Ora, será que os criminosos, em nosso país, são afastados do projeto de uma cidadania nacional a ponto de que a Administração Penitenciária deveria se tornar uma espécie de Funai da marginalidade?

A comparação é aproximativa. Uma verdadeira Funai da marginalidade operaria antes do encarceramento; erigiria muros entre as favelas, delimitando espaços autônomos, cada um dominado e administrado por uma facção. A divisão nos cárceres é mais parecida com a organização de um zoológico, em que animais inimigos são guardados em jaulas distintas e afastadas (para seu próprio bem, naturalmente).

O pressuposto, em ambos os casos, é o mesmo: marginais e criminosos não fazem parte de nosso mundo. É preciso, de uma maneira ou de outra, mantê-los em seu hábitat natural, que pode ser diferente segundo as "espécies" (os ursos brancos não convivem com os ursos negros).

Quais são os argumentos que se opõem à idéia de um mesmo cárcere para todos?

Há o pragmatismo já mencionado: a gestão da prisão será mais fácil se os presos forem divididos em cárceres diferentes, segundo suas facções.

E há a consideração seguinte. A exclusão social é um processo antigo, pelo qual nossa coletividade é responsável. É irrisório que, logo na hora da prisão, a comunidade nacional se lembre de que seu projeto deveria valer para todos e imponha pelo cárcere comum uma igualdade de direito que é desmentida fora da prisão. Vocês são bichos, tratamos vocês como tais e pouco fazemos para que se tornem gente, mas pretendemos forçá-los a ser cidadãos como nós na hora de enfiá-los numa jaula. Irônico, não é?

Sobre o debate, paira uma reflexão cínica que é freqüente nestes dias: será que o governo carioca não inventou a fórmula certa? Coloque-os todos juntos, feche os olhos e deixe que se matem. Ninguém poderá dizer que houve uma chacina de Estado, tipo Carandiru, e o resultado será o mesmo: a solução para a sobrecarga da população carcerária e uma economia de dinheiro público. Cá entre nós, não dá para dizer que foi uma grande perda para nossa sociedade, não é?

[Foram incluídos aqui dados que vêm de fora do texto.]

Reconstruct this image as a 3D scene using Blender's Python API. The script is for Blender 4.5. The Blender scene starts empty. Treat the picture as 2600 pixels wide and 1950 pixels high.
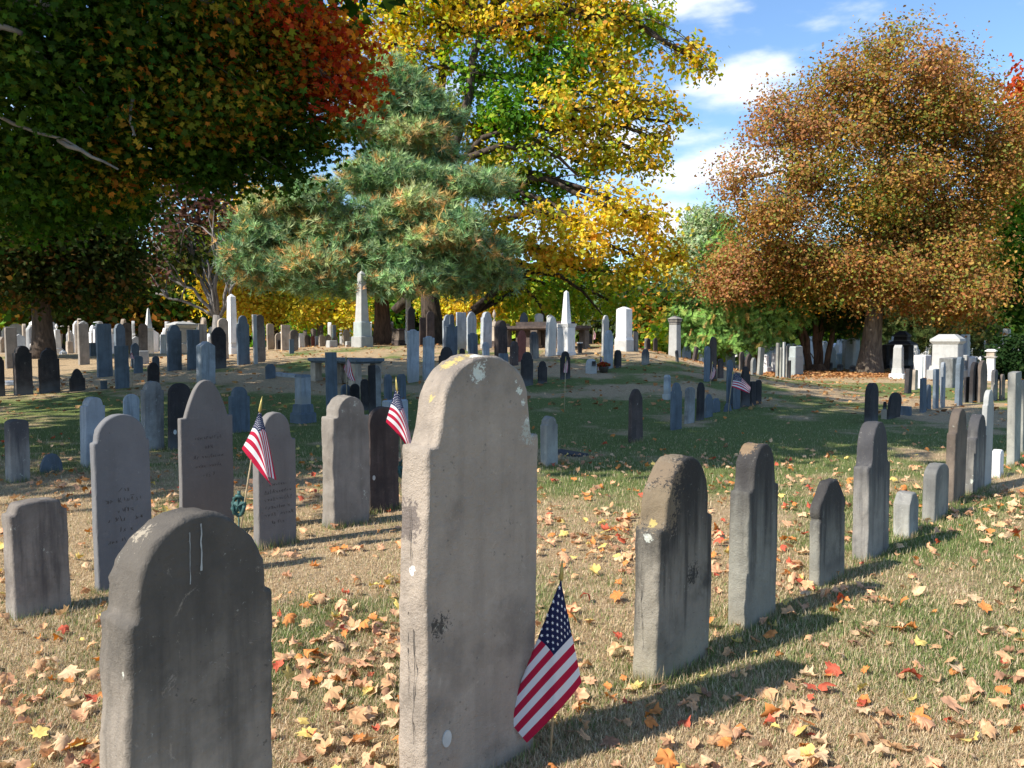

Pois é, o que aconteceu em Benfica constitui ou não uma perda para nossa sociedade?

Não se trata de discutir sobre a promessa e o valor das vidas que foram perdidas. Sei que eram perdidas há tempo; ninguém é ingênuo a ponto de acreditar que o cárcere teria reabilitado os presos que morreram e os teria devolvido à comunidade como cidadãos.

A perda que nos espreita é outra. Se tratarmos os marginais como índios, "respeitando" suas tribos, teremos que admitir que o Brasil não é nem o projeto de uma Belíndia, mas o teatro de uma guerra entre duas nações distintas, Bélgica e Índia.

Se desrespeitarmos as tribos na esperança de que as prisões se tornem assim matadouros da escória social, nossa Justiça será apenas uma arma de extermínio no conflito entre as ditas duas nações.

Para não perder o rumo de um projeto nacional, resta um caminho árduo. Consiste em encarcerar os presos não como membros de uma ou outra facção criminosa, mas como cidadãos. E em fazer (em gastar) o que é preciso para que, mesmo assim, seja garantida a segurança de todos.